▶ Job
Exactly reproduce the lines of the listing below from the one containing "Reconstruct this image" through the one containing "from mathutils.bvhtree import BVHTree". Skip the images.

▶ Supplied material

=-=-=

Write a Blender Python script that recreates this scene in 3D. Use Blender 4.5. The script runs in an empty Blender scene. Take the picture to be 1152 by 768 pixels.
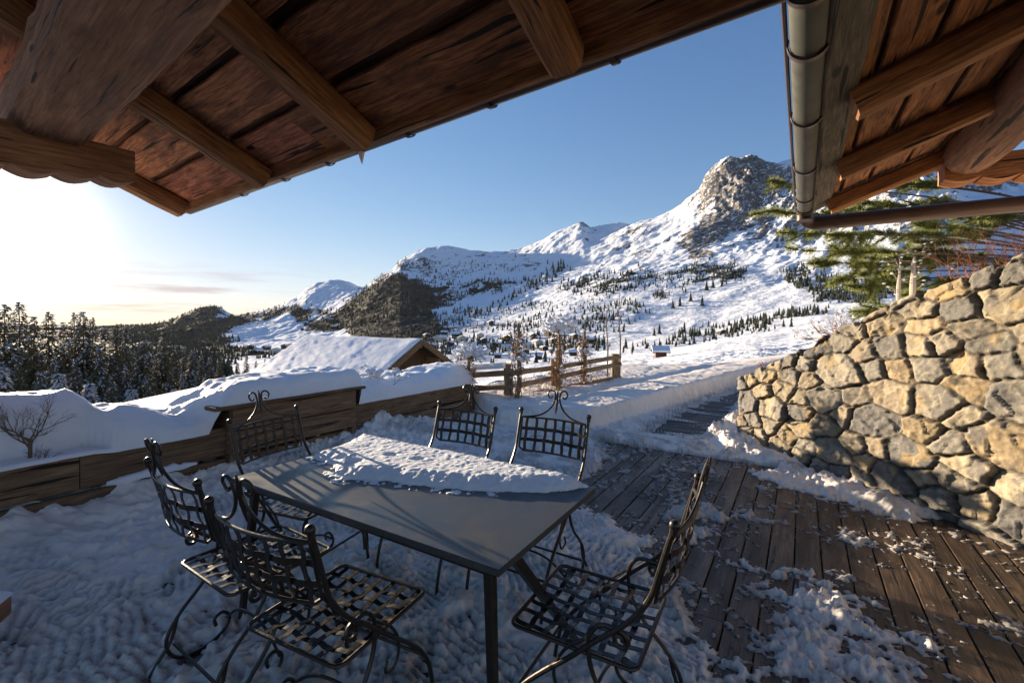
import bpy, math, random
import numpy as np
from mathutils import Vector, Matrix
R = math.radians
random.seed(7); RNG = np.random.RandomState(7)
# ------------------------------------------------------------------ camera, sky, sun, exposure
sc = bpy.context.scene
col = sc.collection
cam_d = bpy.data.cameras.new('camera'); cam = bpy.data.objects.new('camera', cam_d); col.objects.link(cam)
cam_d.lens = 16.0; cam_d.sensor_width = 36.0; cam_d.clip_start = 0.02; cam_d.clip_end = 30000
EYE = 1.53
cam.location = (0, 0, EYE); cam.rotation_euler = (R(90 - 0.3), 0, 0)
cam_d.shift_y = -(384 - 360 - 2.7) / 1152.0        # vertical lines stay vertical, horizon above the centre
sc.camera = cam
SUN_BEAR, SUN_EL = -47.5, 8.6
sd = Vector((math.sin(R(SUN_BEAR)) * math.cos(R(SUN_EL)), math.cos(R(SUN_BEAR)) * math.cos(R(SUN_EL)), math.sin(R(SUN_EL))))
w = bpy.data.worlds.new('World'); sc.world = w; w.use_nodes = True
nt = w.node_tree; nt.nodes.clear()
def N(nt, t, **kw):
    n = nt.nodes.new(t)
    for k, v in kw.items():
        if k[0] == '_': setattr(n, k[1:], v)
        else: n.inputs[k].default_value = v
    return n
sky = N(nt, 'ShaderNodeTexSky', _sky_type='NISHITA'); sky.sun_disc = False
sky.sun_elevation = R(SUN_EL); sky.sun_rotation = R(SUN_BEAR)
sky.altitude = 1200; sky.air_density = 1.0; sky.dust_density = 0.08; sky.ozone_density = 3.2
bg = N(nt, 'ShaderNodeBackground', Strength=0.115)
wo = N(nt, 'ShaderNodeOutputWorld')
tc = N(nt, 'ShaderNodeTexCoord'); sep = N(nt, 'ShaderNodeSeparateXYZ')
nt.links.new(tc.outputs['Generated'], sep.inputs[0])
mp = N(nt, 'ShaderNodeMapping'); mp.inputs['Scale'].default_value = (2.2, 2.2, 26)
nt.links.new(tc.outputs['Generated'], mp.inputs[0])
cn = N(nt, 'ShaderNodeTexNoise', Scale=1.6, Detail=7.0, Roughness=0.6); nt.links.new(mp.outputs[0], cn.inputs['Vector'])
cr = N(nt, 'ShaderNodeMapRange'); cr.inputs['From Min'].default_value = 0.50; cr.inputs['From Max'].default_value = 0.64
nt.links.new(cn.outputs['Fac'], cr.inputs[0])
ce = N(nt, 'ShaderNodeMapRange'); ce.inputs['From Min'].default_value = 0.13; ce.inputs['From Max'].default_value = 0.06
nt.links.new(sep.outputs['Z'], ce.inputs[0])
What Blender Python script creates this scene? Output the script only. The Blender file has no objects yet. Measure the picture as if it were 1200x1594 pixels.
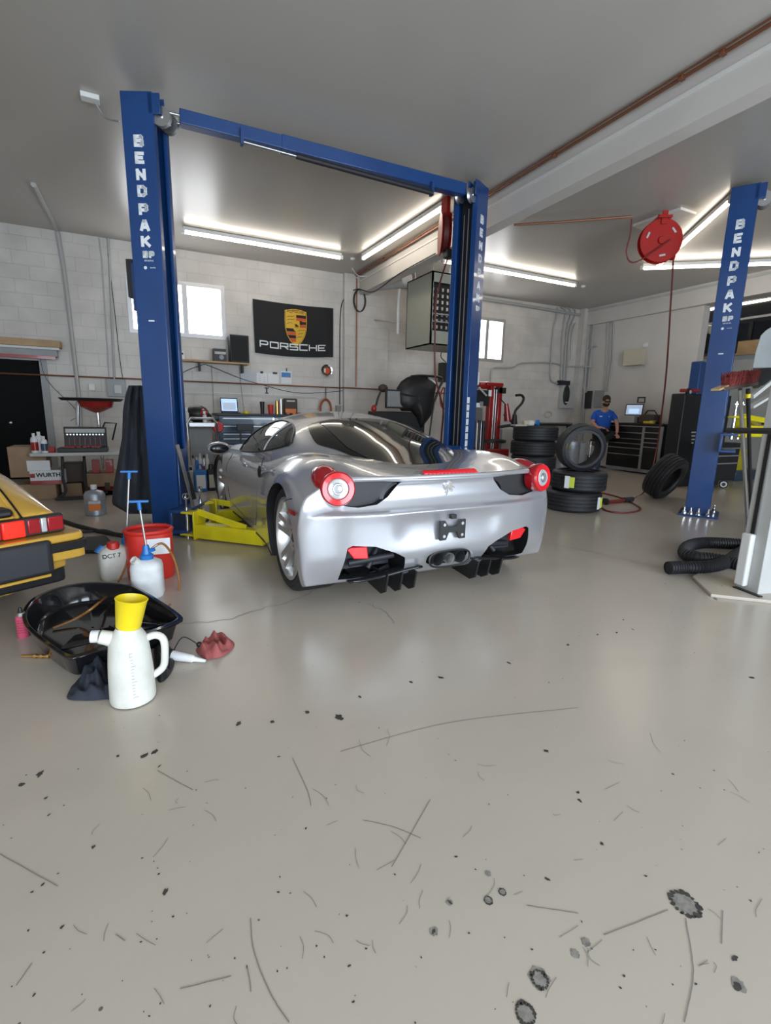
import bpy, bmesh, math, random
import numpy as np
from mathutils import Vector, Matrix
random.seed(7)
PI = math.pi
S = bpy.context.scene
COL = S.collection

# ------------------------------------------------------------------ camera, light, exposure
CAM_H = 1.18
_pp = np.array([600., 797.]); _vx = np.array([2180., 675.]); _vz = np.array([520., 4500.])
_f = math.sqrt(-(_vx - _pp) @ (_vz - _pp))
def _dir(p):
    v = np.array([p[0] - _pp[0], -(p[1] - _pp[1]), -_f]); return v / np.linalg.norm(v)
_xd = _dir(_vx); _up = -_dir(_vz); _up = _up - _xd * (_xd @ _up); _up /= np.linalg.norm(_up)
_yd = np.cross(_up, _xd)
_R = np.array([_xd, _yd, _up])
cam_data = bpy.data.cameras.new('camera'); cam = bpy.data.objects.new('camera', cam_data); COL.objects.link(cam)
cam_data.sensor_fit = 'HORIZONTAL'; cam_data.sensor_width = 36; cam_data.lens = 36 * _f / 1200
cam_data.clip_start = 0.05; cam_data.clip_end = 100
M4 = Matrix([list(_R[0]) + [0], list(_R[1]) + [0], list(_R[2]) + [CAM_H], [0, 0, 0, 1]])
cam.matrix_world = M4
S.camera = cam
S.view_settings.view_transform = 'Standard'; S.view_settings.look = 'None'
S.view_settings.gamma = 1; S.view_settings.use_curve_mapping = False
S.view_settings.exposure = 0.22

W = bpy.data.worlds.new('sky'); S.world = W; W.use_nodes = True
W.node_tree.nodes['Background'].inputs[0].default_value = (0.72, 0.85, 1.0, 1)
W.node_tree.nodes['Background'].inputs[1].default_value = 1.0

def area(name, loc, target, sx, sy, power, color):
    l = bpy.data.lights.new(name, 'AREA'); l.shape = 'RECTANGLE'; l.size = sx; l.size_y = sy
    l.energy = power; l.color = color
    o = bpy.data.objects.new(name, l); COL.objects.link(o); o.location = loc
    o.rotation_euler = (Vector(target) - Vector(loc)).to_track_quat('-Z', 'Y').to_euler()
    return o
# daylight through the two open garage doors behind the photographer
area('daylight_door', (-1.6, -3.35, 1.5), (-1.6, 3, 0.9), 3.2, 2.7, 235, (0.76, 0.88, 1.0))
area('daylight_door', (3.4, -3.35, 1.5), (3.4, 3, 0.9), 4.2, 2.7, 300, (0.76, 0.88, 1.0))
TUBE_E = 15.0
WIN_E = 5.0

# ------------------------------------------------------------------ measuring helpers (photo pixel -> point in the room)
def ray(px, py): return _R @ _dir((px, py))
def fl(px, py, z=0.0):
    r = ray(px, py); t = (z - CAM_H) / r[2]; return Vector((r[0] * t, r[1] * t, z))
def aty(px, py, Y):
    r = ray(px, py); t = Y / r[1]; return Vector((r[0] * t, Y, CAM_H + r[2] * t))
def atx(px, py, X):
    r = ray(px, py); t = X / r[0]; return Vector((X, r[1] * t, CAM_H + r[2] * t))

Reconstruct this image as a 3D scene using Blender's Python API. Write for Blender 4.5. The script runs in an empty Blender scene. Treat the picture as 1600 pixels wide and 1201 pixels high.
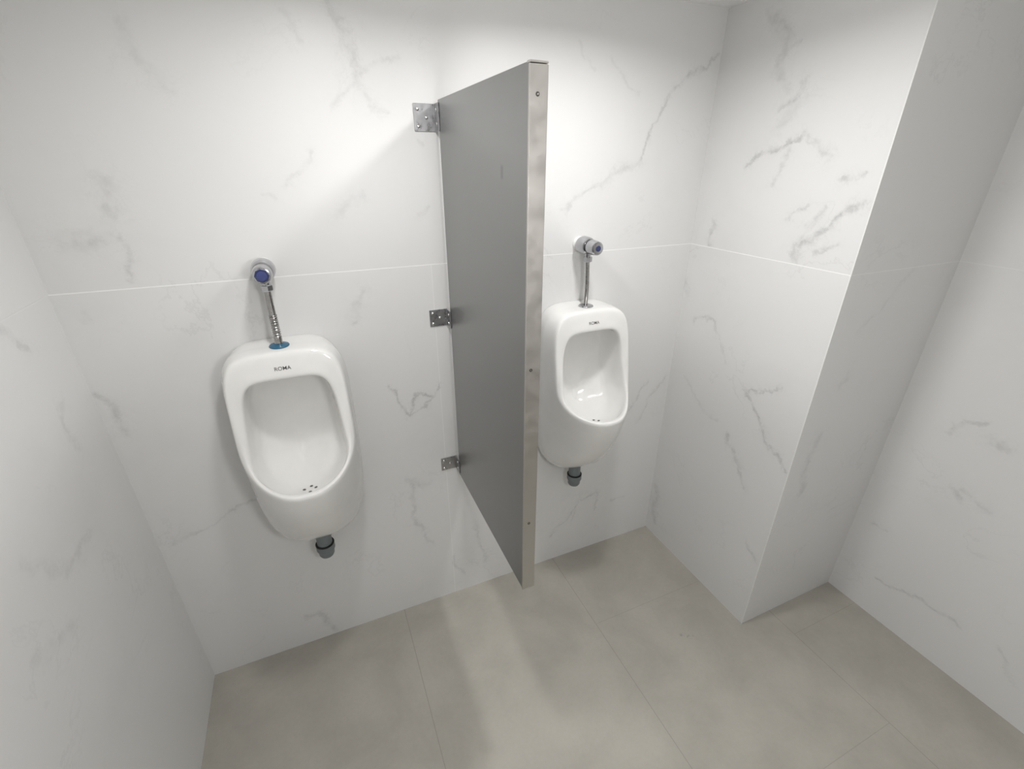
import bpy, bmesh, math, random
from mathutils import Vector, Matrix
from mathutils.bvhtree import BVHTree

sc = bpy.context.scene
C = sc.collection
# ------------------------------------------------------------------ camera
yaw, pitch = 0.40959, -0.44650
F = Vector((math.sin(yaw) * math.cos(pitch), math.cos(yaw) * math.cos(pitch), math.sin(pitch)))
Rt = Vector((math.cos(yaw), -math.sin(yaw), 0))
Up = Rt.cross(F)
cam_data = bpy.data.cameras.new('camera')
cam = bpy.data.objects.new('camera', cam_data)
C.objects.link(cam)
m3 = Matrix((Rt, Up, -F)).transposed()
cam.matrix_world = Matrix.Translation(Vector((-1.54895, -1.60473, 1.91781))) @ m3.to_4x4()
cam_data.sensor_width = 36
cam_data.lens = 723.284 / 1600 * 36
cam_data.clip_start = 0.02
sc.camera = cam
# ------------------------------------------------------------------ world, view
w = bpy.data.worlds.new('world'); sc.world = w; w.use_nodes = True
w.node_tree.nodes['Background'].inputs['Color'].default_value = (0.9, 0.95, 1, 1)
w.node_tree.nodes['Background'].inputs['Strength'].default_value = 0.0
sc.view_settings.view_transform = 'Standard'
sc.view_settings.look = 'None'
sc.view_settings.gamma = 1
sc.view_settings.exposure = 0.86
try: sc.view_settings.use_curve_mapping = False
except Exception: pass
# ------------------------------------------------------------------ room sizes (metres)
XL, XP, XR = -2.198, 0.0, 0.5945          # left wall, pier side, right wall
YB, YPIER, YF = 0.0, -0.6958, -3.4        # back wall, pier front, wall behind the camera
H = 2.4205                                # ceiling
ZG = 1.6                                  # joint between the tile courses
# lamps on the ceiling: x, y, watts, kind
LAMPS = [(-1.42, -0.61, 3.1, 'flat'), (-0.70, -0.59, 4.3, 'flat'), (-1.12, -1.85, 12.0, 'globe')]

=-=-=

▶ Expected output
Reconstruct this image as a 3D scene using Blender's Python API. Write for Blender 4.5. The script runs in an empty Blender scene. Treat the picture as 1600 pixels wide and 1201 pixels high.
import bpy, bmesh, math, random
from mathutils import Vector, Matrix
from mathutils.bvhtree import BVHTree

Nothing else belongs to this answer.